Publicado por Frei João de Araújo Santiago | 24/10/2020 - 09:16

XXX Domingo do Tempo Comum - ano A - Mateus 22, 34-40

O Evangelho de hoje nos pede de amar. Alguém disse que amar é dar o que não se tem. Neste sentido, algo me falta e, por isso mesmo, desloco-me para alguém, amo alguém, desejo alguém, sou constituído em direção à outra pessoa, quero oferecer meu ser a outro e que eu mesmo, com minha falta, seja suficiente ao outro. Queremos doar a nossa falta a alguém e nos colocar sob o olhar desse alguém como alguém amado. Devemos lembrar também que a palavra “amor” expressa um afeto ou uma atração que visa a posse de algo, uma virtude, alguém, a verdade, Deus. Expressa ainda uma eleição, a compaixão, respeito, um cuidado, a fidelidade, afeição por alguém ou por Deus.

Não sejamos metidos a autossuficientes, mas amemos a Deus e ao próximo.

“... ‘Mestre, qual é o maior mandamento da Lei?’ Jesus lhe respondeu: ‘Amarás o Senhor teu Deus, de todo o coração, com toda a alma e com toda a mente. ... o segundo é semelhante a este: Amarás o próximo como a ti mesmo. Destes dois mandamentos dependem toda a Lei e os Profetas’”.

Ame! Não se meta a ser autossuficiente.

- Perguntando: “Qual é o maior mandamento da lei”, queriam uma norma de lei a cumprir. Talvez cumprir o a lei do “sábado”. Hoje em dia muitos procuram seguir a “lei” (certas igrejas) em busca de “salvação”. Jesus convida aos seus ouvintes a mudarem de rota: o mais importante é outra coisa, o mais importante é “amar”, portanto, “.... amarás o Senhor teu Deus .... e amarás o próximo como a ti mesmo” (amar a Deus, amar o próximo e amar a si próprio). Deus nos fez “prontinhos” para amar: tu tens dons que outros não possuem. Outros têm dons que tu os não têm. Que tal nos ajudarmos com afeto?

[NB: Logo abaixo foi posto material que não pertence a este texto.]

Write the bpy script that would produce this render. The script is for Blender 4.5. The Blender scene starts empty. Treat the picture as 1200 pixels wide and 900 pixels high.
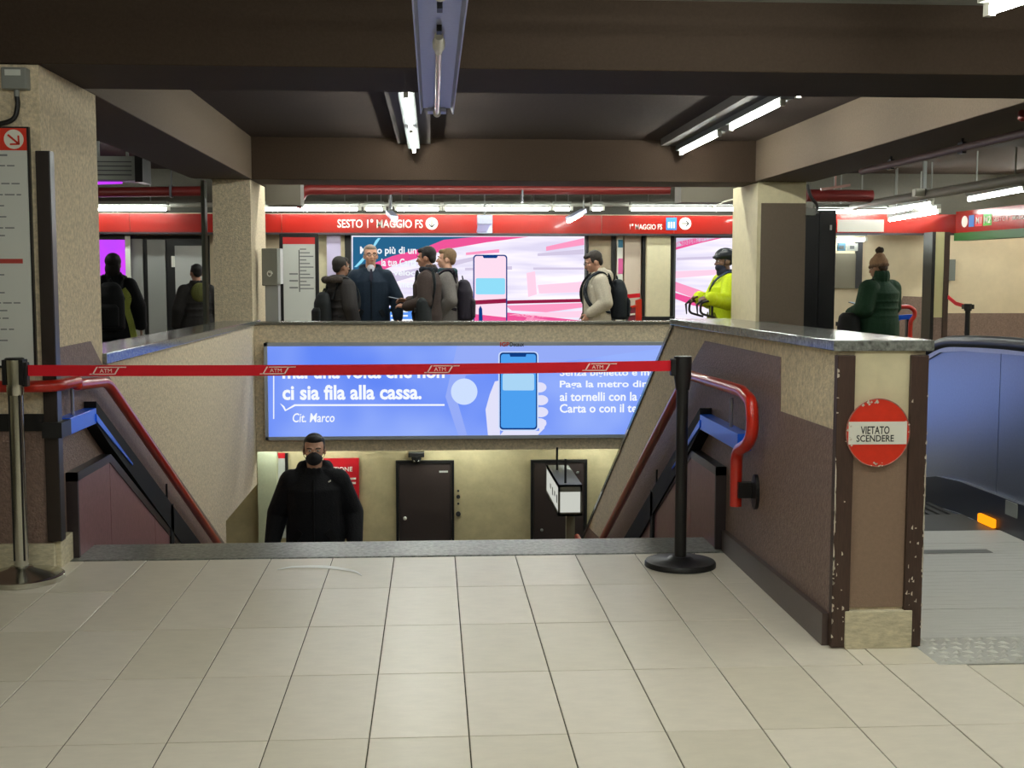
import bpy, bmesh, math, random
from mathutils import Vector, Matrix
import numpy as np
random.seed(4)
S = bpy.context.scene
COL = S.collection
# ------------------------------------------------------------------ camera, world, exposure
EYE = 1.45; FPX = 1444.0; YAW = .0643; PIT = .0871; ROL = .0011
cd = bpy.data.cameras.new('camera'); cam = bpy.data.objects.new('camera', cd); COL.objects.link(cam)
cd.sensor_width = 36; cd.lens = FPX / 1200 * 36; cd.clip_end = 100; cd.clip_start = .05
FW = Vector((math.sin(YAW)*math.cos(PIT), math.cos(YAW)*math.cos(PIT), -math.sin(PIT)))
_r = Vector((math.cos(YAW), -math.sin(YAW), 0)); _u = _r.cross(FW)
RT = _r*math.cos(ROL) + _u*math.sin(ROL); UP = -_r*math.sin(ROL) + _u*math.cos(ROL)
m = Matrix((RT, UP, -FW)).transposed().to_4x4(); m.translation = (0, 0, EYE); cam.matrix_world = m
S.camera = cam
w = bpy.data.worlds.new('world'); S.world = w; w.use_nodes = True
w.node_tree.nodes['Background'].inputs[0].default_value = (.55, .5, .45, 1)
w.node_tree.nodes['Background'].inputs[1].default_value = .02
S.view_settings.view_transform = 'Standard'; S.view_settings.look = 'None'
S.view_settings.exposure = 0.0; S.view_settings.gamma = 1
S.view_settings.use_curve_mapping = False
S.cycles.use_denoising = True; S.cycles.max_bounces = 6; S.cycles.sample_clamp_indirect = 4
TUBE_L = 100.0     # radiance of the fluorescent tubes

# a pixel of the photograph seen on a plane of the room
def _ray(x, y): return FW*FPX + RT*(x-600) - UP*(y-450)
def pX(x, y, X): d = _ray(x, y); return Vector((0, 0, EYE)) + d*(X/d.x)
def pY(x, y, Y): d = _ray(x, y); return Vector((0, 0, EYE)) + d*(Y/d.y)
def pZ(x, y, Z=0.): d = _ray(x, y); return Vector((0, 0, EYE)) + d*((Z-EYE)/d.z)

# ------------------------------------------------------------------ materials
MATS = {}
def srgb(r, g, b):
    f = lambda c: (c/255/12.92) if c/255 <= .04045 else ((c/255+.055)/1.055)**2.4
    return (f(r), f(g), f(b), 1)
def mat(name, col, rough=.6, metal=0., var=.0, vscale=40., bump=0., bscale=150., spec=.5, emit=0., coat=0., stretch=None):
    if name in MATS: return MATS[name]
    M = bpy.data.materials.new(name); M.use_nodes = True; nt = M.node_tree; b = nt.nodes['Principled BSDF']
    b.inputs['Base Color'].default_value = col; b.inputs['Roughness'].default_value = rough
    b.inputs['Metallic'].default_value = metal; b.inputs['Specular IOR Level'].default_value = spec
    if coat: b.inputs['Coat Weight'].default_value = coat
    if emit:
        b.inputs['Emission Color'].default_value = col; b.inputs['Emission Strength'].default_value = emit
    if var or bump:
        tc = nt.nodes.new('ShaderNodeTexCoord'); mp = nt.nodes.new('ShaderNodeMapping')
        nt.links.new(tc.outputs['Object'], mp.inputs[0])
        if stretch: mp.inputs['Scale'].default_value = stretch
        if var:
            n = nt.nodes.new('ShaderNodeTexNoise'); n.inputs['Scale'].default_value = vscale; n.inputs['Detail'].default_value = 5
            n.inputs['Roughness'].default_value = .65
            rp = nt.nodes.new('ShaderNodeValToRGB'); rp.color_ramp.elements[0].position = .3; rp.color_ramp.elements[1].position = .7
            rp.color_ramp.elements[0].color = [c*(1-var) for c in col[:3]]+[1]
            rp.color_ramp.elements[1].color = [min(1, c*(1+var)) for c in col[:3]]+[1]
            nt.links.new(mp.outputs[0], n.inputs[0]); nt.links.new(n.outputs[0], rp.inputs[0]); nt.links.new(rp.outputs[0], b.inputs['Base Color'])
        if bump:
            n2 = nt.nodes.new('ShaderNodeTexNoise'); n2.inputs['Scale'].default_value = bscale; n2.inputs['Detail'].default_value = 3
            bp = nt.nodes.new('ShaderNodeBump'); bp.inputs['Strength'].default_value = bump; bp.inputs['Distance'].default_value = .01
            nt.links.new(mp.outputs[0], n2.inputs[0]); nt.links.new(n2.outputs[0], bp.inputs['Height']); nt.links.new(bp.outputs[0], b.inputs['Normal'])
    MATS[name] = M; return M
def emis(name, col, strength=1.0, col2=None, scale=1.0, axis=None):
    """a lit surface; with col2 its print changes colour softly"""
    if name in MATS: return MATS[name]
    M = bpy.data.materials.new(name); M.use_nodes = True; nt = M.node_tree; nt.nodes.clear()
    o = nt.nodes.new('ShaderNodeOutputMaterial'); e = nt.nodes.new('ShaderNodeEmission')
    e.inputs[0].default_value = col; e.inputs[1].default_value = strength; nt.links.new(e.outputs[0], o.inputs[0])
    if col2:
        tc = nt.nodes.new('ShaderNodeTexCoord'); mp = nt.nodes.new('ShaderNodeMapping')
        if axis: mp.inputs['Scale'].default_value = axis
        n = nt.nodes.new('ShaderNodeTexNoise'); n.inputs['Scale'].default_value = scale; n.inputs['Detail'].default_value = 2
        rp = nt.nodes.new('ShaderNodeValToRGB'); rp.color_ramp.elements[0].position = .35; rp.color_ramp.elements[1].position = .65
        rp.color_ramp.elements[0].color = col; rp.color_ramp.elements[1].color = col2
        nt.links.new(tc.outputs['Object'], mp.inputs[0]); nt.links.new(mp.outputs[0], n.inputs[0])
        nt.links.new(n.outputs[0], rp.inputs[0]); nt.links.new(rp.outputs[0], e.inputs[0])
    MATS[name] = M; return M

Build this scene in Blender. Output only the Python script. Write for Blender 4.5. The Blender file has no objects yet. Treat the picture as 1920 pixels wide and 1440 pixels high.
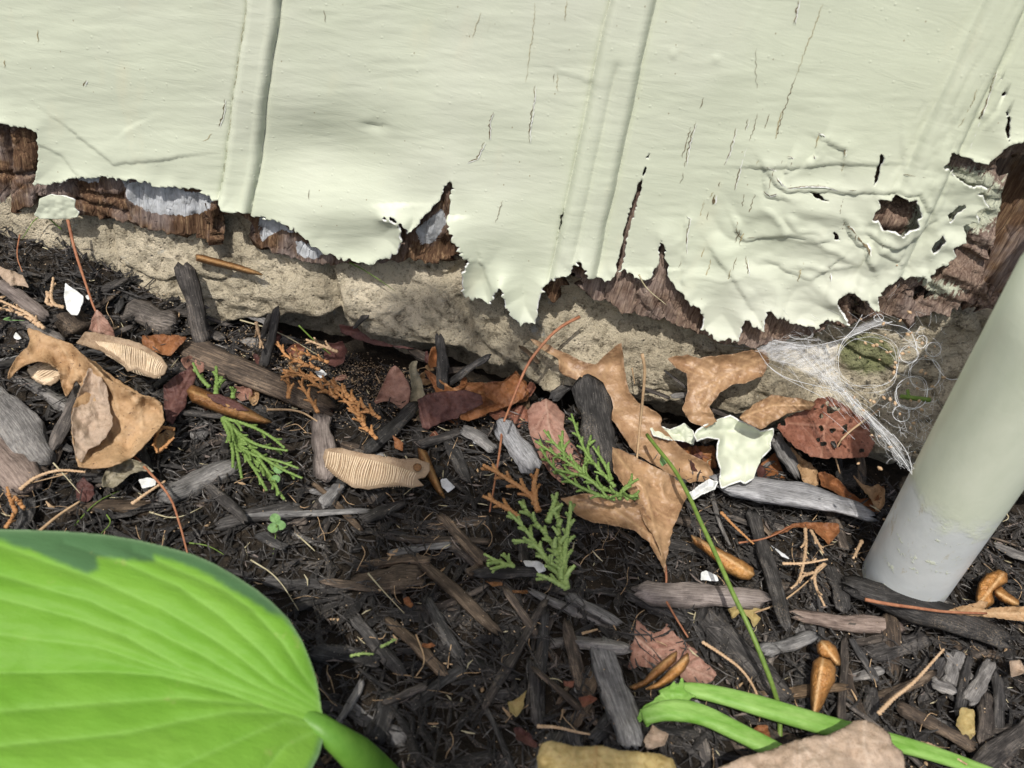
import bpy, math, random
import numpy as np
from mathutils import Vector
S = bpy.context.scene
COL = S.collection
random.seed(7); R = np.random.default_rng(11)

# ------------------------------------------------------------------ camera, sky, sun, exposure
F = 1650.0; W, H = 1920.0, 1440.0
PITCH, ROLL = math.radians(38), math.radians(-13)
CAM = np.array([0.0, -0.331, 0.2586])
fw = np.array([0, math.cos(PITCH), -math.sin(PITCH)])
rt0 = np.array([1.0, 0, 0]); up0 = np.cross(rt0, fw)
rt = math.cos(ROLL) * rt0 - math.sin(ROLL) * up0
up = np.cross(rt, fw)
cd = bpy.data.cameras.new('camera'); co = bpy.data.objects.new('camera', cd); COL.objects.link(co)
cd.sensor_width = 36; cd.lens = F / W * 36; cd.clip_start = 0.01; cd.clip_end = 200
from mathutils import Matrix
M = Matrix(((rt[0], up[0], -fw[0], CAM[0]), (rt[1], up[1], -fw[1], CAM[1]), (rt[2], up[2], -fw[2], CAM[2]), (0, 0, 0, 1)))
co.matrix_world = M
cd.dof.use_dof = True; cd.dof.focus_distance = 0.37; cd.dof.aperture_fstop = 16
S.camera = co
SUN = np.array([-0.16, -0.54, 0.82]); SUN /= np.linalg.norm(SUN)     # towards the sun
wd = bpy.data.worlds.new('World'); S.world = wd; wd.use_nodes = True
nt = wd.node_tree; sk = nt.nodes.new('ShaderNodeTexSky'); sk.sky_type = 'NISHITA'; sk.sun_disc = False; sk.dust_density = 3.0; sk.ozone_density = 0.3
sk.sun_elevation = math.asin(SUN[2]); sk.sun_rotation = math.atan2(SUN[0], SUN[1])
nt.links.new(sk.outputs[0], nt.nodes['Background'].inputs[0]); nt.nodes['Background'].inputs[1].default_value = 0.13
sl = bpy.data.lights.new('sun', 'SUN'); sl.energy = 4.2; sl.angle = math.radians(0.5); sl.color = (1, 0.96, 0.9)
so = bpy.data.objects.new('sun', sl); COL.objects.link(so)
so.rotation_euler = Vector(-SUN).to_track_quat('-Z', 'Y').to_euler(); so.location = (0.5, -1, 1.5)
S.view_settings.view_transform = 'Standard'; S.view_settings.look = 'None'; S.view_settings.exposure = 0.05
S.render.engine = 'CYCLES'
try: S.cycles.transparent_max_bounces = 24
except Exception: pass

# ------------------------------------------------------------------ geometry helpers
def ray(px, py):
    px = np.asarray(px, float); py = np.asarray(py, float)
    return fw + np.multiply.outer((px - W/2) / F, rt) - np.multiply.outer((py - H/2) / F, up)
def proj(P):
    v = np.asarray(P, float) - CAM; z = v @ fw
    return W/2 + F * (v @ rt) / z, H/2 - F * (v @ up) / z
def smooth(a, b, x):
    t = np.clip((x - a) / (b - a), 0, 1); return t * t * (3 - 2 * t)
def _h(ix, iy, s):
    n = (ix.astype(np.int64) * 374761393 + iy.astype(np.int64) * 668265263 + s * 1274126177) & 0xffffffff
    n = ((n ^ (n >> 13)) * 1274126177) & 0xffffffff
    return ((n ^ (n >> 16)) & 0xffff) / 65535.0
def vn(x, y, s=0):
    x = np.asarray(x, float); y = np.asarray(y, float)
    ix = np.floor(x); iy = np.floor(y); fx = x - ix; fy = y - iy
    fx = fx*fx*(3-2*fx); fy = fy*fy*(3-2*fy)
    a = _h(ix, iy, s); b = _h(ix+1, iy, s); c = _h(ix, iy+1, s); d = _h(ix+1, iy+1, s)
    return (a*(1-fx)+b*fx)*(1-fy) + (c*(1-fx)+d*fx)*fy
def fbm(x, y, s=0, o=4, g=0.5):
    t = 0; a = 1; n = 0
    for i in range(o):
        t = t + a * (vn(x * 2**i, y * 2**i, s + i * 17) - 0.5) * 2; n += a; a *= g
    return t / n
def seg_d(px, py, a, b):
    ax, ay = a; bx, by = b; dx, dy = bx-ax, by-ay
    t = np.clip(((px-ax)*dx + (py-ay)*dy) / (dx*dx+dy*dy+1e-9), 0, 1)
    return np.hypot(px-ax-t*dx, py-ay-t*dy)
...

- O desejo de vida e de sobrevivência lateja em nós, mas.... ameaças estão por toda parte.  O caos está acima de nós: as forças de destruição, o destino, as dúvidas, o desconhecido. O caos está diante de nós: como levar a vida? O caos está atrás de nós: o passado não está morto, nos persegue! O caos está dentro de nós: temos medo, remorso, nojo, rancor, paixões sem limites e medidas. O caos está abaixo de nós: a morte, o desânimo, a idolatria (seitas), vícios, bebedeiras, prostituição. Então o homem grita: “Vinde, ó Deus, em meu auxilio. Socorrei-me sem demora!”. E, assim, o Senhor Deus nos deu a Lei, as Sagradas Escrituras para nos guiar frente ao caos. Qual o mandamento maior que nos livra do caos vivo e operante? Qual o mandamento maior que afronta a busca de sentido quando tantos falsos alicerces caem? Qual é o mandamento maior, o sentido maior, a força maior? Grande pergunta, grande questão! Não fazer tal pergunta é declarar que ainda não nos situamos como pessoas, pois a marca da pessoa humana é buscar o sentido maior.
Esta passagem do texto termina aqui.